Option 2. I don't know why this would even be a question. If I'm a player I don't want to be playtesting my GM's half baked homebrew, even with someone I trusted to actually properly design systems I wouldn't want to be in one of the first groups to use it. If I'm running the game I know better than to try and build a full system myself, it would be mediocre at best and probably awful.

>If you homebrew a game you understand fully what the design decisions and purposes of each are

Experience proves otherwise.

>A1
>B1
I'm a masochist.

Your experiences sure. The fact that homebrew has become a dirty word on Veeky Forums shows what brand worshipping fuckjobs really lurk here. Literally every single system ever made was some faggots homebrew to start with. If you can't learn to make games, why are you on a board about traditional games?

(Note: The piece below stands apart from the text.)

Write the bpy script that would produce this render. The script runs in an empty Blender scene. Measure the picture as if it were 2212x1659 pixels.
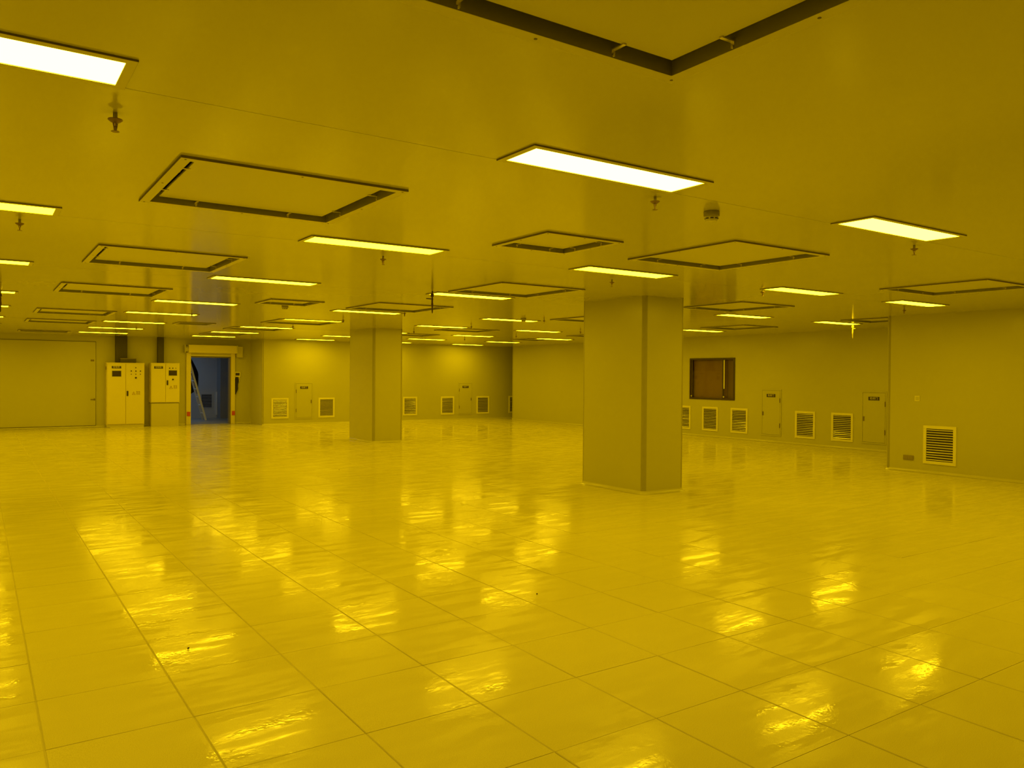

There is homebrew of parts of a game you know, and there is the delusion of knowing better than people who do design professionally because reasons.
Dunning-Kruger is a thing, you know.

>and there is the delusion of knowing better than people who do design professionally because reasons.

What is the "delusion"? The delusion that I think I don't like their games and want to change a few things or make my own? You implied here that it's "delusional" to think that my game which exists as a separate thing can somehow match or exceed a "published" game, despite my game not trying to directly compete.

You also seem to forget that roleplaying games do not have to be perfect at all. Rules are literally secondary to the experience, and can and should be mutated on the fly in case problems arise halfway through a game. Why would I bother learning and cobbling together a frankenstien system instead of making my own, simpler one that I fully understand?

Why do you assume or seem to believe that a published game is somehow automatically better then my own, or one you could create? People on Veeky Forums CONSTANTLY bitch about problems created from published systems. They are quite clearly flawed creatures, ESPECIALLY when tied in with the freedom and worldbuilding of a tabletop game that may not be to you or your groups taste. It's not even like a book or movie or video game where objective things like the production quality or graphics or amount of content can be objectively said to be better; literally everything of value in a roleplaying game can be made by you and you alone and be just as good as anything some "published" designer makes.

You are worshiping people who either began the hobby, or people who are lucky or connected enough to get publishing jobs. These people are not necessarily real designers. But the fact you even mentioned Dunning-Kruger at all shows you are a massive fucking brainlet anyway, so what do you know?

Enjoy your dole dippers, shitposter.

>four dungeon masters
>one player

It's just that nine out of ten homebrews that were designed from scratch are fantasy heartbreakers.

indie-rpgs.com/articles/9/

...

Yeah, definitely didn't mean Option 1 as a good decision, just the decision you go with.

Although if nobody did it, we'd never get any new games to then mod with Option 2.

Did someone reject your shitty homebrew?

Option 2 both times. Making a system is hard

I play in a group and our GM uses his own homebrew system which he’s refined over several years. It’s decent enough for our purposes but it’s a little bloated and a lot of the attributes overlap.

I’m planning on GMing an upcoming campaign though, and at first wanted to develop my own system but after seeing what a mess it was I decided to look into some OSR systems and maybe homebrew a couple of rules. Most of our group has only played in our GM’s homebrew system (most of the veterans moved away) so I’m excited to introduce my fellow players to some new systems.